Bir yıllığına sabbatical (ücretli izinli) için gittiğim St Andrews Üniversitesi’nin hocalar için öğrenci yurdu içinde oluşturduğu “bedsitting”de (bir oda içinde tuvaleti, açık mutfağı, çalışma masası ve yatağı olan bir yer) kaldığımın yedinci gününde bir akşam kapıma İskoç polisi dayandı. Bana karakola gitmemiz gerektiğini söylediklerinde doğal olarak korktum. Karakola vardığımda ise işin aslını öğrendim. Uzun süreli yurt dışından gelenlerin en geç yedi gün içerisinde karakola gidip St Andrews’da olduğunu bildirmesi ve 35 İskoç poundu ödemesi gerekiyormuş. Bana çok saçma gelen bu prosedürü St Andrews Üniversitesi’ndeki meslektaşlarıma anlatıp ceberut devlet anlayışını eleştirince üniversitenin çoğu hızlı solcu Marksist hocaları, “Eğer devlet bu uygulamayı yapıyorsa bir bildiği vardır. Bu, ceberut devlet anlayışı değil; vatandaşını koruyan devlettir.” diyerek devletlerinin yanında yer aldılar. Bu cevap bana kendi ülkemdeki bazı “entelektüelleri” anımsattı ve kafamda âdeta bir aydınlanma oldu. Devlete güven!!! Ne kadar önemli bir his ve ne kadar gerekli… Bunları neden anlatıyorum? İskoç devleti çok muhteşem, ideal bir devlet olduğundan değil elbette. İskoçlar devletlerini yeri geldiğinde eleştiriyor, yeri geldiğinde de arkasında durarak devlete duydukları güveni dışarıya yansıtıyorlardı. Benim canım ülkemde bu his, diğer bir deyişle devlete güven ve devletin yanında durma bilinci; hele ki yurt dışı platformlarda liderimizin ve devletimizin zarar göreceği şekilde aleyhinde konuşmama (özellikle aydın diye geçinenler için söylüyorum) geleneği ne zaman yerleşecek bilmiyorum. Ama şu bir gerçek ki Türkiye’de devlet (state apparatus) zayıflatılmaya ve devlete karşı derin bir güvensizlik hissi köklendirilmeye çalışılıyor. Bu, Türkiye’yi, içinden bir kurtla bir ağaç misali çökertmek amacıyla yapılıyor. Bu çalışmaların dış ayağı yok dersek elbette yanılmış oluruz.

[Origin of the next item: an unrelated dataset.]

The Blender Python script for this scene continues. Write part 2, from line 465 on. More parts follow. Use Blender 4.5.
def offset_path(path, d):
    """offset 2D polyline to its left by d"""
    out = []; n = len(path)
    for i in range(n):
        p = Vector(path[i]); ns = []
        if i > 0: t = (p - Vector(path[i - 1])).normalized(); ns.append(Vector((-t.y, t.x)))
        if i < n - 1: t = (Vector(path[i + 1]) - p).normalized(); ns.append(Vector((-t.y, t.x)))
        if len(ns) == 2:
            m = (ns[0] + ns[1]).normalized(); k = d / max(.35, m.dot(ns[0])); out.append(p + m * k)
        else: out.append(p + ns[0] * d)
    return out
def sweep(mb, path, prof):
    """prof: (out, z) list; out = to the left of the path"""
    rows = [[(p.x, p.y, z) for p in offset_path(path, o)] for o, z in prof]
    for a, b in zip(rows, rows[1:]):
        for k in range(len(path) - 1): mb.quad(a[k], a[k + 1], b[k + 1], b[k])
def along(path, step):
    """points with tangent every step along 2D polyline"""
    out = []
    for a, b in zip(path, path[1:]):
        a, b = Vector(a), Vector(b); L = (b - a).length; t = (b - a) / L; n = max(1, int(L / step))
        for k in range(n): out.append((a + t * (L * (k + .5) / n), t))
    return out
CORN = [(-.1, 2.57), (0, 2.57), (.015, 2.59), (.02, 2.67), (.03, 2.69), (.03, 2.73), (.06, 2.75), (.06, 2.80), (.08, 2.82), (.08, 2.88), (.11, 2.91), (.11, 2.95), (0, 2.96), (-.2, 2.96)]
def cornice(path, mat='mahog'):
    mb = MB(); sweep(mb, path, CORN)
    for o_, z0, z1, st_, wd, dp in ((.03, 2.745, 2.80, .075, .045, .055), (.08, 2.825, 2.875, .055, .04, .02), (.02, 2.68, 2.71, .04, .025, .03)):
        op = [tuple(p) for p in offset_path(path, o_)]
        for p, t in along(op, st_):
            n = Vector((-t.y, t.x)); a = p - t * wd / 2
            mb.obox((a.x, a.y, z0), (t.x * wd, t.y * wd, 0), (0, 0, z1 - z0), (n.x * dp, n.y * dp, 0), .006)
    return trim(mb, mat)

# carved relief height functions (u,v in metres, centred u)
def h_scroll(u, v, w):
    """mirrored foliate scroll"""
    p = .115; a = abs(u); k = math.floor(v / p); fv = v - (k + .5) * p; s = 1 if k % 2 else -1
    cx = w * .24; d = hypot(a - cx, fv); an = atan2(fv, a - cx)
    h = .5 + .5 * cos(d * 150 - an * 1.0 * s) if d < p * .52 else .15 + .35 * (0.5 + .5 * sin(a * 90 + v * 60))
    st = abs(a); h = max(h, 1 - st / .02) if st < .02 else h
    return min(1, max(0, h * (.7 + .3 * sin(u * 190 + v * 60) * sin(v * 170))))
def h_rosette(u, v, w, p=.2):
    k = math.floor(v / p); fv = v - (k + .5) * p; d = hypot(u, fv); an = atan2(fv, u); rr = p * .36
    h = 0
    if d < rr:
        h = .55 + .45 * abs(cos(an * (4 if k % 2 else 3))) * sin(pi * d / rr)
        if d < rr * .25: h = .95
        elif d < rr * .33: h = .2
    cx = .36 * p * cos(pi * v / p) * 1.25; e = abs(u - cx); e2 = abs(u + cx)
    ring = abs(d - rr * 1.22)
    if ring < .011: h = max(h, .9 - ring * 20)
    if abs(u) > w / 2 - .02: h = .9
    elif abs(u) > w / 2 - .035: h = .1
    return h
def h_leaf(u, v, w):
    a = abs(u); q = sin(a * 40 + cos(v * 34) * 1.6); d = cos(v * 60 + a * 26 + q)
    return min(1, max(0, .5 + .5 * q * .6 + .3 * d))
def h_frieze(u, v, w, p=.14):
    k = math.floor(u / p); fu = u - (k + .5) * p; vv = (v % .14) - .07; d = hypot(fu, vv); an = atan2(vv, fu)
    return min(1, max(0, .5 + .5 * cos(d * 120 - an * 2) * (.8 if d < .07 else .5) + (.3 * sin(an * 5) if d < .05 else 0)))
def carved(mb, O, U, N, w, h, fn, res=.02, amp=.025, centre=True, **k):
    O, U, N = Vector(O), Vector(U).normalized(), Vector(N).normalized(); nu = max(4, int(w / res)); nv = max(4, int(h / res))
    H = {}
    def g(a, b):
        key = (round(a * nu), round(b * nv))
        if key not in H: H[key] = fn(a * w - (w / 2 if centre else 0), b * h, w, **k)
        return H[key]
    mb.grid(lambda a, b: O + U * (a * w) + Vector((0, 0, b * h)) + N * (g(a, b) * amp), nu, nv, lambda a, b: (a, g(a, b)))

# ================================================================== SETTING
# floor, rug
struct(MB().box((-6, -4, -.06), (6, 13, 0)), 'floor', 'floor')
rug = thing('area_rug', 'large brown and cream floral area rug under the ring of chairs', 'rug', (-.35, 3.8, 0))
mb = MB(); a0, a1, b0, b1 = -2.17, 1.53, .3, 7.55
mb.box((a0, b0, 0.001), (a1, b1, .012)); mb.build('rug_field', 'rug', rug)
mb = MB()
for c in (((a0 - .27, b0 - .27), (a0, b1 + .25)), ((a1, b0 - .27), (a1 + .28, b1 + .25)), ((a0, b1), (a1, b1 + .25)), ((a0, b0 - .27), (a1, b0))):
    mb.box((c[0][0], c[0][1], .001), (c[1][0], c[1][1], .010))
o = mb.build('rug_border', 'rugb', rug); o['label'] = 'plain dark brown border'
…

İçişleri Bakanımız Ali Yerlikaya’nın, 62 ilde yapılan FETÖ operasyonu ve Kıskaç-15 ismi verilen operasyonda 544 şüphelinin yakalandığını açıklamasının hemen ardından MHP lideri Devlet Bahçeli’nin Ankara Emniyeti’ndeki üç ismin görevden alınmasını kastederek “Bugünlerde iç işgal cephesinde toplanıp aynı zamanda emniyet ve yargı içine yuvalanmış soysuz ve kripto çetelerin yeniden Türkiye üzerinde hesap yaptığı görülmektedir.” demeçleri bana yeniden devlete güven konusunu ve İskoçların devletlerine nasıl sahip çıktıklarını anımsattı.
Irak’ta Pençe-Kilit Operasyonu hazırlıkları, yangın yerine dönen güneyimizde Gazze felaketi ve kuzeyimizde hâlâ sona ermemiş olan Rusya-Ukrayna Savaşı sürerken içeride safları çok sıkı tutmalıyız. Cumhurbaşkanımız “Kuklayı da kuklacıyı da biliyoruz.” diyerek gönüllere su serpmişse de 15 Temmuz’dan hiç kuşkusuz pek çok ders alınmışsa da açıkça görülmektedir ki sorunlar kökten henüz çözülmemiştir. Devlette ne kadar çok hesap verilebilirlik ve şeffaflık varsa devletin kurumlarına güven o kadar artacaktır. Dünyada pek çok ülkede lidersizlik sorunu varken güçlü bir lider tarafından yönetilen Türkiye, özellikle çatışmalarla tarumar olan kendi bölgesinde güvenli bir ada niteliğindedir. Bu durumun devam etmesi için ise hepimize görev düşmektedir.